• Given request: Begin at the top of the records below and return each line exactly through the line with "return tag(o, label, cat, group)". Skip pictures.

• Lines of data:

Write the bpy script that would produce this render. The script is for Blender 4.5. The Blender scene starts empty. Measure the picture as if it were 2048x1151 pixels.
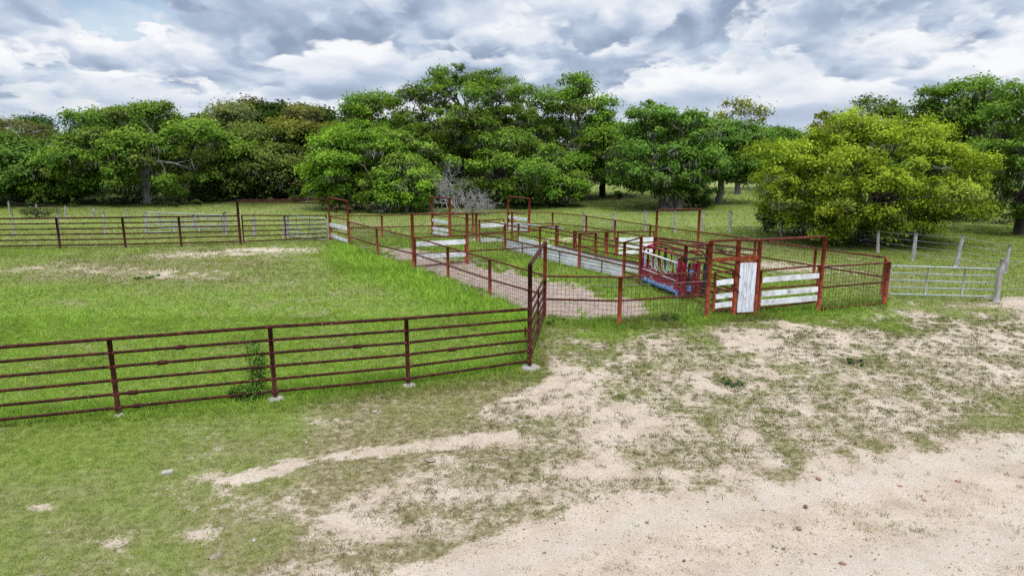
import bpy, math, random
import numpy as np
from mathutils import Vector

random.seed(7)
SC = bpy.context.scene
COL = SC.collection
R = math.radians

# ------------------------------------------------------------------ survey
# The photograph was surveyed with a simple camera model: every point below is
# given as image coordinates of its foot on the ground and becomes a world
# position on the ground plane (metres, camera at 0,0,H looking along +Y).
F, CX, CY, H, YH = 1365.0, 1024.0, 575.5, 5.2, 280.0
PITCH = math.atan((CY - YH) / F)
SP, CP = math.sin(PITCH), math.cos(PITCH)

def G(px, py):
    u = (px - CX) / F; v = (CY - py) / F
    t = -H / (v * CP - SP)
    return Vector((t * u, t * (CP + v * SP), 0.0))

def Zat(Y, py):
    v = (CY - py) / F
    return H + Y * (v * CP - SP) / (CP + v * SP)

def up(base, py):                       # point straight above a ground point
    return Vector((base.x, base.y, Zat(base.y, py)))

def XYZ(Y, px, py):                     # point in the vertical plane y = Y
    z = Zat(Y, py)
    d = Y * CP - (z - H) * SP
    return Vector(((px - CX) / F * d, Y, z))

def to_px(x, y):                        # ground -> survey coordinates
    y = np.maximum(y, 4.0)
    d = y * CP + H * SP
    v = (y * SP - H * CP) / d
    return CX + F * x / d, CY - F * v

# ------------------------------------------------------------------ helpers
def tag(o, label=None, cat=None, group=None, kind=None):
    if label: o['label'] = label
    if cat: o['category'] = cat
    if group: o['group'] = group
    if kind: o['kind'] = kind
    return o

def thing(name, label, cat, loc, group=None):
    o = bpy.data.objects.new(name, None)
    o.empty_display_size = 0.3
    COL.objects.link(o)
    o.location = loc
    return tag(o, label, cat, group)

class MB:
    def __init__(s): s.v = []; s.f = []; s.sm = []; s.cut = None
    def ring(s, c, ax, r, n, ph=0.0, jit=0.0):
        ax = ax.normalized()
        a = Vector((0, 0, 1)) if abs(ax.z) < 0.9 else Vector((1, 0, 0))
        e1 = ax.cross(a).normalized(); e2 = ax.cross(e1)
        i0 = len(s.v)
        for k in range(n):
            t = ph + 2 * math.pi * k / n
            rr = r * (1 + random.uniform(-jit, jit)) if jit else r
            s.v.append(c + e1 * (rr * math.cos(t)) + e2 * (rr * math.sin(t)))
        return i0
    def tube(s, pts, rs, n=8, cap=True, jit=0.0):
        pts = [Vector(p) for p in pts]
        if not hasattr(rs, '__len__'): rs = [rs] * len(pts)
        prev = None
        for i, p in enumerate(pts):
            if i == 0: ax = pts[1] - p
            elif i == len(pts) - 1: ax = p - pts[i - 1]
            else: ax = pts[i + 1] - pts[i - 1]
            if ax.length < 1e-6: ax = Vector((0, 0, 1))
            r0 = s.ring(p, ax, rs[i], n, 0.0, jit)
            if prev is not None:
                for k in range(n):
                    k2 = (k + 1) % n
                    s.f.append((prev + k, prev + k2, r0 + k2, r0 + k)); s.sm.append(True)
            elif cap:
                s.f.append(tuple(r0 + k for k in range(n))); s.sm.append(False)
            prev = r0
        if cap:
            s.f.append(tuple(prev + k for k in reversed(range(n)))); s.sm.append(False)
    def board(s, a, b, h, t, up=Vector((0, 0, 1)), bow=0.0, seg=6):
        # a plank whose centre line runs a->b, h tall along up, t thick
        a = Vector(a); b = Vector(b); d = (b - a).normalized()
        nrm = d.cross(up).normalized(); u2 = nrm.cross(d).normalized()
        prev = None
        for i in range(seg + 1):
            q = i / seg
            c = a.lerp(b, q) + u2 * (bow * math.sin(math.pi * q))
            hh = h * (1 + random.uniform(-.025, .025)) * .5; tt = t * .5
            i0 = len(s.v)
            for su, sn in ((-1, -1), (1, -1), (1, 1), (-1, 1)):
                s.v.append(c + u2 * (hh * su) + nrm * (tt * sn))
            if prev is None: s.f.append((i0, i0 + 1, i0 + 2, i0 + 3)); s.sm.append(False)
            else:
                for k in range(4):
                    k2 = (k + 1) % 4
                    s.f.append((prev + k, i0 + k, i0 + k2, prev + k2)); s.sm.append(False)
            prev = i0
        s.f.append((prev + 3, prev + 2, prev + 1, prev)); s.sm.append(False)
    def lathe(s, c, prof, n=16, jit=0.0):
        prev = None; c = Vector(c)
        for r, z in prof:
            i0 = len(s.v)
            for k in range(n):
                t = 2 * math.pi * k / n
                rr = r * (1 + random.uniform(-jit, jit))
                s.v.append(c + Vector((rr * math.cos(t), rr * math.sin(t), z)))
            if prev is not None:
                for k in range(n):
                    k2 = (k + 1) % n
                    s.f.append((prev + k, prev + k2, i0 + k2, i0 + k)); s.sm.append(True)
            prev = i0
        s.f.append(tuple(prev + k for k in range(n))); s.sm.append(True)
    def build(s, name, mat, parent=None, label=None):
        off = Vector(parent.location) if parent is not None else Vector((0, 0, 0))
        if parent is not None and parent.parent is not None: off = off + Vector(parent.parent.location)
        me = bpy.data.meshes.new(name)
        me.from_pydata([tuple(v - off) for v in s.v], [], s.f)
        me.polygons.foreach_set('use_smooth', s.sm)
        me.materials.append(mat)
        if s.cut is not None:
            me.materials.append(M['dead_wood'])
            me.polygons.foreach_set('material_index', [0 if i < s.cut else 1 for i in range(len(s.f))])
        me.update()
        o = bpy.data.objects.new(name, me)
        COL.objects.link(o)
        if parent is not None: o.parent = parent
        if label: o['label'] = label
        return o

def quads_object(name, V, C, mat, parent=None, nv=4):
    """V: (n*nv,3) array, consecutive nv vertices are one face; C: (n*nv,3) colours"""
    if parent is not None:
        V = V - np.array(parent.location)[None, :]
    n = len(V) // nv
    me = bpy.data.meshes.new(name)
    me.vertices.add(len(V)); me.vertices.foreach_set('co', V.astype(np.float32).ravel())
    me.loops.add(len(V)); me.loops.foreach_set('vertex_index', np.arange(len(V), dtype=np.int32))
    me.polygons.add(n)
    me.polygons.foreach_set('loop_start', np.arange(0, len(V), nv, dtype=np.int32))
    me.update(calc_edges=True)
    at = me.color_attributes.new('Col', 'FLOAT_COLOR', 'POINT')
    rgba = np.ones((len(V), 4), np.float32); rgba[:, :3] = C
    at.data.foreach_set('color', rgba.ravel())
    me.materials.append(mat)
    o = bpy.data.objects.new(name, me)
    COL.objects.link(o)
    if parent is not None: o.parent = parent
    return o

# ------------------------------------------------------------------ noise
def _hash(ix, iy, s):
    h = (ix.astype(np.int64) * 374761393 + iy.astype(np.int64) * 668265263 + s * 1442695041) & 0x7fffffff
    h = ((h ^ (h >> 13)) * 1274126177) & 0x7fffffff
    h = ((h ^ (h >> 16)) * 974634777) & 0x7fffffff
    return (h & 0xffff) / 65535.0

def vnoise(x, y, s=0):
    ix = np.floor(x); iy = np.floor(y); fx = x - ix; fy = y - iy
    fx = fx * fx * (3 - 2 * fx); fy = fy * fy * (3 - 2 * fy)
    a = _hash(ix, iy, s); b = _hash(ix + 1, iy, s); c = _hash(ix, iy + 1, s); d = _hash(ix + 1, iy + 1, s)
    return (a * (1 - fx) + b * fx) * (1 - fy) + (c * (1 - fx) + d * fx) * fy

def fbm(x, y, s=0, o=4, g=0.55):
    r = 0; a = 1; t = 0
    for k in range(o):
        r = r + a * vnoise(x * 2 ** k + 17.3 * k, y * 2 ** k - 9.1 * k, s + k); t += a; a *= g
    return r / t

def sstep(a, b, x):
    t = np.clip((x - a) / (b - a), 0, 1); return t * t * (3 - 2 * t)

# ------------------------------------------------------------------ materials
def new_mat(name):
    m = bpy.data.materials.new(name); m.use_nodes = True
    nt = m.node_tree; nt.nodes.clear()
    return m, nt, nt.nodes, nt.links

def nd(N, t, **kw):
    n = N.new(t)
    for k, v in kw.items():
        if k.startswith('i_'): n.inputs[k[2:].replace('_', ' ')].default_value = v
        else: setattr(n, k, v)
    return n

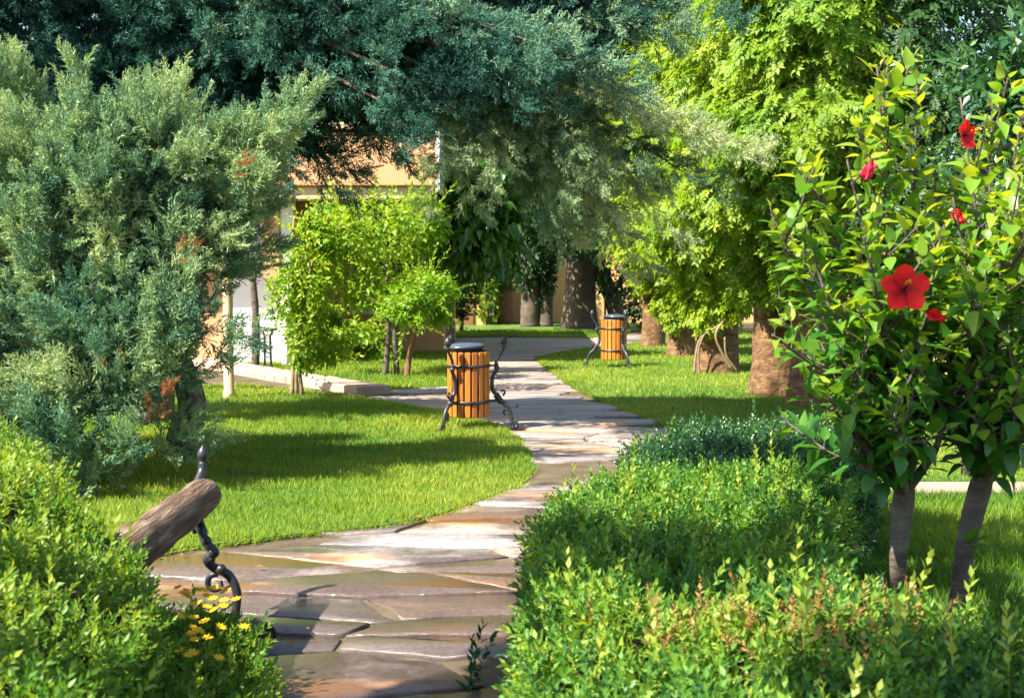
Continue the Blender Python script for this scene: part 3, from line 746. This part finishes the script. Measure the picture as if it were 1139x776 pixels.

• Answer for this exercise:
Write the bpy script that would produce this render. The script is for Blender 4.5. The Blender scene starts empty. Measure the picture as if it were 2048x1151 pixels.
import bpy, math, random
import numpy as np
from mathutils import Vector

random.seed(7)
SC = bpy.context.scene
COL = SC.collection
R = math.radians

# ------------------------------------------------------------------ survey
# The photograph was surveyed with a simple camera model: every point below is
# given as image coordinates of its foot on the ground and becomes a world
# position on the ground plane (metres, camera at 0,0,H looking along +Y).
F, CX, CY, H, YH = 1365.0, 1024.0, 575.5, 5.2, 280.0
PITCH = math.atan((CY - YH) / F)
SP, CP = math.sin(PITCH), math.cos(PITCH)

def G(px, py):
    u = (px - CX) / F; v = (CY - py) / F
    t = -H / (v * CP - SP)
    return Vector((t * u, t * (CP + v * SP), 0.0))

def Zat(Y, py):
    v = (CY - py) / F
    return H + Y * (v * CP - SP) / (CP + v * SP)

def up(base, py):                       # point straight above a ground point
    return Vector((base.x, base.y, Zat(base.y, py)))

def XYZ(Y, px, py):                     # point in the vertical plane y = Y
    z = Zat(Y, py)
    d = Y * CP - (z - H) * SP
    return Vector(((px - CX) / F * d, Y, z))

def to_px(x, y):                        # ground -> survey coordinates
    y = np.maximum(y, 4.0)
    d = y * CP + H * SP
    v = (y * SP - H * CP) / d
    return CX + F * x / d, CY - F * v

# ------------------------------------------------------------------ helpers
def tag(o, label=None, cat=None, group=None, kind=None):
    if label: o['label'] = label
    if cat: o['category'] = cat
    if group: o['group'] = group
    if kind: o['kind'] = kind
    return o

def thing(name, label, cat, loc, group=None):
    o = bpy.data.objects.new(name, None)
    o.empty_display_size = 0.3
    COL.objects.link(o)
    o.location = loc
    return tag(o, label, cat, group)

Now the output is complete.